Маяковский на секунду задумался, а затем произнес:
— Эй вы, поэты града Московского!
Обо всем во весь голос трубя.
Довольно вам делать «под Маяковского»!
Делайте наконец под себя!
Я стоял за кулисами Политехнического музея, где часто проводились литературные вечера и творческие конференции. Подошел Маяковский. Разговариваем. Вдруг Маяковского окликает на ломаном русском молодой человек:
— Виладимир Виладимирович! Той стих, что я вам читал, могу я его тут сказать?
Маяковский ответил:
— Тебе все можно! Ты — турок!
То был молодой Назым Хикмет.
Это все происходило в предвоенные годы. Тогда же я что-то сочинил в соавторстве с Лёней и Петей Турами.
Александр Жаров — комсомольский поэт — их органически не переваривал. И был возмущен нашим альянсом. Он изрек:
Ты почти вошел в литературу,
Я тебе бы в этом подсобил,
Если бы ты с этим подлым Туром
Смердяковщину не разводил!..
Туры тоже разразились стихом по моему адресу:
Наш любимый очень Оньчик
Заработал свой милльончик
И большим гурманом стал!
Обладая вкусом тонким,
индюшачую печенку и разноцветную икорку
он всему предпочитал!
Поделюсь тем, что помню об Александре Довженко, которого отличали резкие высказывания.
Сижу я с ним в сценарном отделе Киевской киностудии. Пьем чай. Входит директор в сопровождении человека средних лет и говорит нам:
— Познакомьтесь, друзья! Это — новый заведующий сценарным отделом — товарищ Копица!
А «копица» по-украински означает «кучка».

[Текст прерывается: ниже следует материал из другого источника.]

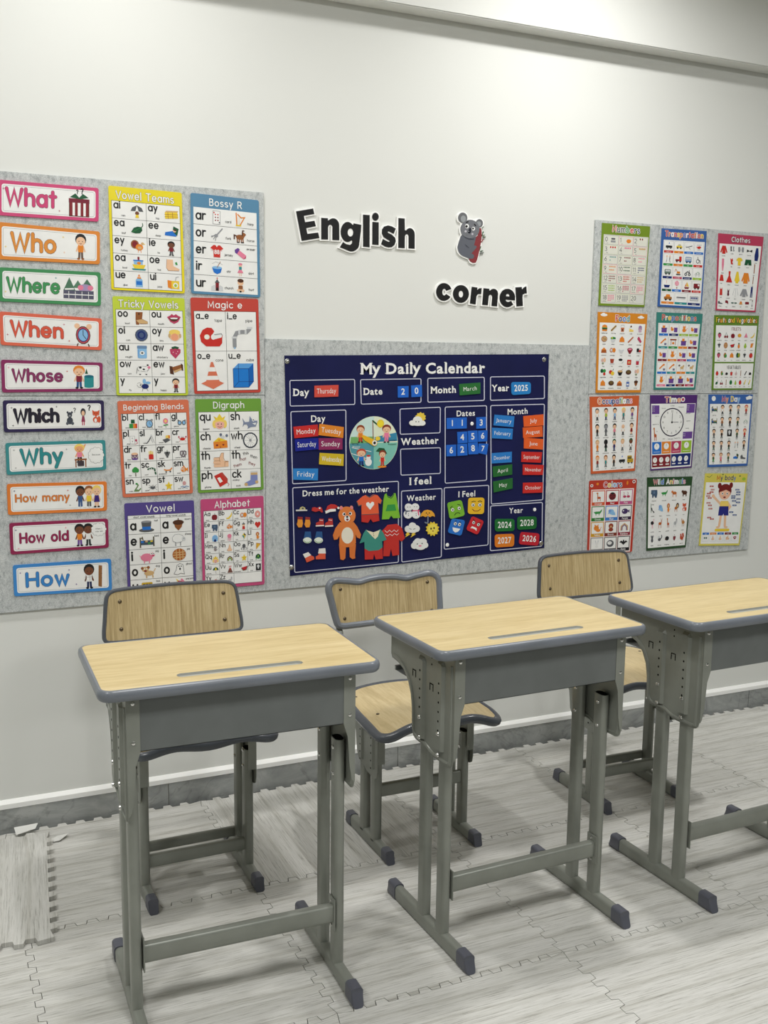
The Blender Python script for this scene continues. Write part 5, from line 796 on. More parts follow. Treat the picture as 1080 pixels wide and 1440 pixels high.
def vt(I, x, y, w, h, it):
    s, word, p = it; I.lay(4); I.text(x+3, y+9.4, s, 9.2, 'k', .27); I.lay(5); I.text(x+w*.33, y+h-3.4, word, 2.3, 'k', .2, 'c')
    I.lay(6)
    if p == 'kid': kid(I, x+w*.56, y+1.5, w*.3, h-2.5, 'R', 'G', 'k', 'S' if s == 'ie' else 's')
    else: pic(I, p, x+w*.5, y+1.8, w*.46, h-3.6)
I = poster([(152.2, 260.8), (255.5, 271), (260, 412.8), (156.7, 407.2)], (232, 214, 30), 'yellow letter poster headed Vowel Teams, top left of its group'); head(I, 'Vowel Teams', 10, 88, 15.5, 9.5, 'w', .23, (120, 112, 30))
grid(I, 3.6, 19, 96.4, 135, 2, 5)
cells(I, 3.6, 19, 96.4, 135, 2, [('ai', 'rain', 'umbrella'), ('ay', 'hay', 'hay'), ('ea', 'leaf', 'leaf'), ('ee', 'sleep', 'sleep'), ('ey', 'turkey', 'turkey'), ('ie', 'tie', 'kid'), ('oa', 'boat', 'boat'), ('oe', 'toe', 'foot'), ('ue', 'glue', 'glue'), ('ui', 'juice', 'juice')], 9, vt); finish(I)
I = poster([(158, 416.4), (259.4, 419.4), (264.7, 556), (164, 556)], (196, 212, 62), 'lime green letter poster headed Tricky Vowels'); head(I, 'Tricky Vowels', 8, 90, 14.5, 9.5, 'w', .23, (96, 112, 40))
grid(I, 3.6, 18, 96.4, 135, 2, 5)
cells(I, 3.6, 18, 96.4, 135, 2, [('oo', 'boot', 'boot'), ('ou', 'mouth', 'mouth'), ('oi', 'coin', 'coin'), ('oy', 'boy', 'boyface'), ('au', 'caught', 'jar'), ('aw', 'strawberry', 'strawberry'), ('ow', 'cow', 'cow'), ('ew', 'pew', 'pew'), ('y', 'fly', 'fly'), ('y', 'happy', 'kid')], 9, vt); finish(I)
I = poster([(268, 271), (363.9, 281.7), (366, 418.4), (269, 412.5)], (86, 136, 170), 'steel blue letter poster headed Bossy R'); head(I, 'Bossy R', 27, 74, 14.5, 9)
I.lay(1); I.rect(3.8, 18.5, 96.2, 134.5, 'w'); I.lay(2)
for k in range(1, 5): I.line([(3.8, 18.5+23.2*k), (96.2, 18.5+23.2*k)], .5, 'k', cap=False)
for k, (s, w1, p1, w2, p2) in enumerate([('ar', 'card', 'card', 'harp', 'harp'), ('or', 'fork', 'fork', 'horse', 'horse'), ('er', 'jersey', 'jersey', 'eraser', 'eraser'), ('ir', 'stir', 'stir', 'skirt', 'skirt'), ('ur', 'church', 'church', 'hurt', 'hurt')]):
    y = 18.5+23.2*k; I.lay(4); I.text(7.5, y+16, s, 11.5, 'k', .27); I.lay(5); I.text(54, y+17.6, w1, 3.2, 'k', .2, 'c')
    I.text(87, y+(7 if k == 2 else 18), w2, 3.2, 'k', .2, 'c'); I.lay(6); pic(I, p1, 27, y+1.6, 20, 20); pic(I, p2, 61, y+1.6, 20, 20)
finish(I)
I = poster([(267.8, 418.3), (363, 420.4), (366.6, 551.7), (273.5, 553.8)], (196, 70, 58), 'red letter poster headed Magic e'); head(I, 'Magic e', 25, 75, 14, 9)
grid(I, 4, 19, 96, 134, 2, 2, lw=.5)
for (x, y, s, w, p) in ((4, 19, 'a_e', 'tape', 'tape'), (50, 19, 'i_e', 'pipe', 'pipe'), (4, 76.5, 'o_e', 'cone', 'cone'), (50, 76.5, 'u_e', 'cube', 'cube')):
    I.lay(4); I.text(x+3, y+10.5, s, 8.6, 'k', .26); I.text(x+35, y+15, w, 4, 'k', .18, 'c'); I.lay(6); pic(I, p, x+5, y+(20 if p in ('tape', 'pipe') else 14), 37, 34 if p in ('tape', 'pipe') else 42)
finish(I)
I = poster([(165, 564), (265, 562), (271.3, 693.5), (172.8, 699.6)], (216, 116, 84), 'coral orange letter poster headed Beginning Blends'); head(I, 'Beginning Blends', 8, 92, 13, 7.2)
grid(I, 4, 18.5, 96, 133, 4, 5)
def bb(I, x, y, w, h, it):
    s, word, p = it; I.lay(4); I.text(x+1.6, y+9, s, 8.4, 'k', .26); I.lay(5); I.text(x+w*.34, y+h-2.4, word, 1.6, 'k', .22, 'c'); I.lay(6); pic(I, p, x+w*.4, y+h*.3, w*.56, h*.64)
cells(I, 4, 18.5, 96, 133, 4, [('bl', 'block', 'block'), ('cl', 'clock', 'clock'), ('fl', 'flower', 'flower'), ('gl', 'glasses', 'glasses'), ('pl', 'plug', 'plug'), ('sl', 'slide', 'slide'), ('br', 'bread', 'bread'), ('cr', 'crab', 'crab'), ('dr', 'drum', 'drum'), ('fr', 'fries', 'fries'), ('gr', 'grapes', 'grapes'), ('pr', 'pretzel', 'pretzel'), ('tr', 'tree', 'tree'), ('sc', 'scarf', 'scarf'), ('sk', 'skateboard', 'skate'), ('sm', 'small', 'fish'), ('sn', 'snake', 'snake'), ('sp', 'spider', 'spider'), ('st', 'star', 'star'), ('sw', 'swim', 'swim')], 8, bb); finish(I)
I = poster([(274.3, 561.3), (367, 560.3), (370.7, 688.4), (278.7, 693.3)], (112, 160, 62), 'green letter poster headed Digraph'); head(I, 'Digraph', 27, 73, 13.5, 9)
grid(I, 4, 19, 96, 134, 2, 4)
for k, (s, w, p) in enumerate([('qu', 'queen', 'queen'), ('sh', 'shark', 'shark'), ('ch', 'cheese', 'cheese'), ('wh', 'wheel', 'wheel'), ('th', 'thumb', 'thumb'), ('th', '', None), ('ph', 'phone', 'phone'), ('ck', 'sock', 'sock')]):
    x = 4+46*(k % 2); y = 19+28.75*(k//2); I.lay(4); I.text(x+2.6, y+12, s, 11, 'k', .25)
    if p is None:
        for tx, ty, t, c, a in ((x+20, y+8, 'this', 'k', -.2), (x+14, y+16.5, 'that', 'R', -.12), (x+30, y+11, 'then', 'k', .3), (x+5, y+26, 'them', 'R', -.25), (x+27, y+21.5, 'they', 'R', .3)): I.text(tx, ty, t, 4.2, c, .2, rot=a)
    else:
        I.text(x+11, y+26, w, 2.6, 'k', .22, 'c'); I.lay(6); pic(I, p, x+19, y+2, 25, 25)
        if s == 'ck': I.lay(5); I.text(x+2.5, y+17, '(ending)', 2.2, 'k', .2)
finish(I)
I = poster([(174.7, 708), (272.7, 703.5), (276.3, 833.5), (180.3, 841.5)], (84, 70, 140), 'purple letter poster headed Vowel, half hidden by the left chair'); head(I, 'Vowel', 31, 71, 14, 9.5)
grid(I, 4, 18, 96, 134, 2, 1); I.lay(2)
I.line([(4, 23), (96, 23)], .4, 'k')
for k in range(1, 5): I.line([(4, 23+22.2*k), (96, 23+22.2*k)], .5, 'k', cap=False)
I.lay(4); I.text(27, 21.8, 'short vowel sounds', 2.5, 'k', .22, 'c'); I.text(73, 21.8, 'long vowel sounds', 2.5, 'k', .22, 'c')
for k, (s, w1, p1, w2, p2) in enumerate([('a', 'hat', 'hat', 'acorn', 'acorn'), ('e', 'bed', 'bed', 'sheep', 'sheep'), ('i', 'pig', 'pig', 'pie', 'pie'), ('o', 'dog', 'dog', 'ghost', 'ghost'), ('u', 'bus', 'bus', 'unicorn', 'unicorn')]):
    y = 23+22.2*k
    for x, w, p in ((4, w1, p1), (50, w2, p2)): I.lay(4); I.text(x+3.6, y+15.5, s, 12, 'k', .3); I.text(x+40, y+5, w, 2.6, 'k', .22, 'c'); I.lay(6); pic(I, p, x+14, y+1.6, 24, 19.4)
finish(I)
I = poster([(282, 702.5), (370.5, 697.2), (372, 821.8), (285.5, 829)], (196, 76, 124), 'pink letter poster headed Alphabet'); head(I, 'Alphabet', 22, 77, 14, 9.5)
I.lay(1); I.rect(4, 18, 96, 133, 'w'); I.lay(2)
al = [('Aa', 'apple', 'apple'), ('Bb', 'banana', 'banana'), ('Cc', 'cookie', 'cookie'), ('Dd', 'donut', 'donut'), ('Ee', 'elephant', 'elephant'), ('Ff', 'fish', 'fish'), ('Gg', 'girl', 'gnome'), ('Hh', 'heart', 'heart'), ('Ii', 'igloo', 'igloo'), ('Jj', 'jellyfish', 'jelly'), ('Kk', 'kite', 'kite'), ('Ll', 'lion', 'lion'),
      ('Mm', 'monkey', 'monkey'), ('Nn', 'nose', 'nose'), ('Oo', 'octopus', 'octopus'), ('Pp', 'pizza', 'pizza'), ('Qq', 'queen', 'queen'), ('Rr', 'rainbow', 'rainbow'), ('Ss', 'star', 'star'), ('Tt', 'turtle', 'turtle'), ('Uu', 'umbrella', 'umb2'), ('Vv', 'volcano', 'volcano'), ('Ww', 'watermelon', 'melon'), ('Xx', 'xray', 'xray'), ('Yy', 'yoyo', 'yoyo'), ('Zz', 'zebra', 'zebra')]
ch = 115/7
for k in range(7): I.line([(4, 18+ch*k), (96, 18+ch*k)], .4, 'k', cap=False)
for k in range(0, 5): I.line([(4+23*k, 18), (4+23*k, 133 if k < 3 else 18+ch*6)], .4, 'k', cap=False)
I.box(4, 18, 96, 133, .4, 'k')
for i, (s, w, p) in enumerate(al):
    x = 4+23*(i % 4); y = 18+ch*(i//4); I.lay(4); I.text(x+1.2, y+7.4, s, 6, 'k', .24); I.text(x+6, y+ch-1.6, w, 1.5, 'k', .24, 'c'); I.lay(6); pic(I, p, x+11.5, y+ch*.2, 11, ch*.74)
finish(I)

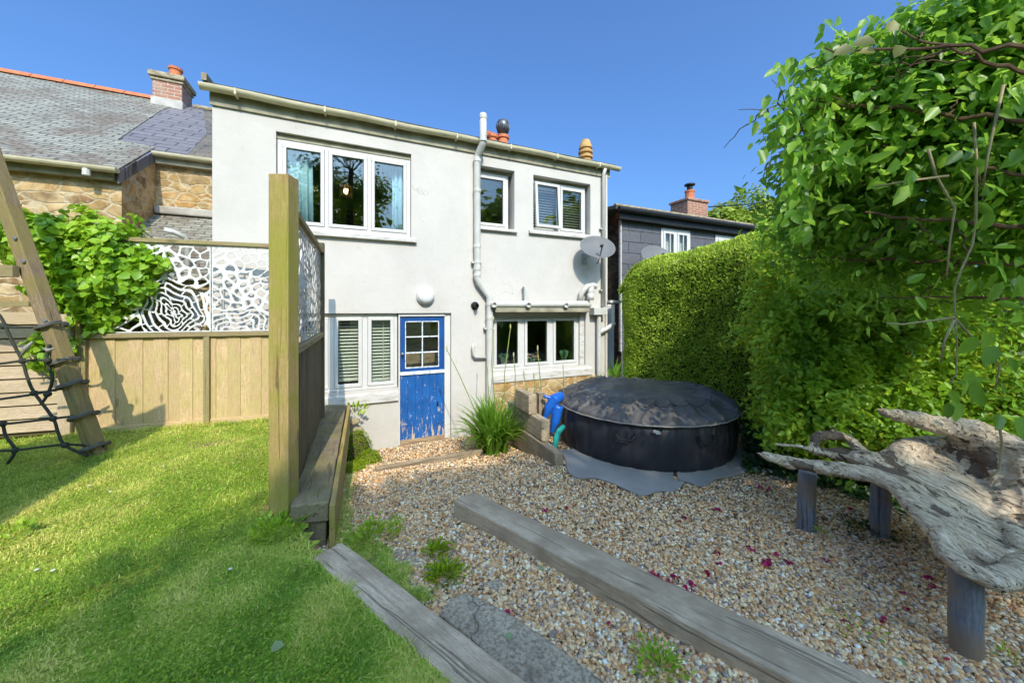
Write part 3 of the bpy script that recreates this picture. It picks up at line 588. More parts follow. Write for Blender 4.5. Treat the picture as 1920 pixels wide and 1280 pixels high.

И Довженко вдруг спрашивает:
— Копица чого?
Встречаю Александра Петровича в Москве на Арбатской площади. Идем вместе по Арбату. Довженко только что вернулся из довольно длительного отпуска, поэтому интересуется всем:
— И что нового в кино? Говорят, сменили руководство? Кого же назначили?
— Герасимова Сергея!
— А почему его?
— Ну как почему? Большой режиссер!
— Большой, говоришь?
— Да. Разве это плохо?
Довженко не отвечает. Идем некоторое время молча.
— Вот, смотри: Арбат! — вдруг заговорил Сашко. — Старая улица, но чем прелестна? Своими маленькими домиками! А на углу Староконюшенного — видишь огромный дом? Большой! Но — не украшает…
На Киевской студии стал работать администратор по фамилии Фрак. Не все еще знали его. Но человек он был назойливый, приставучий.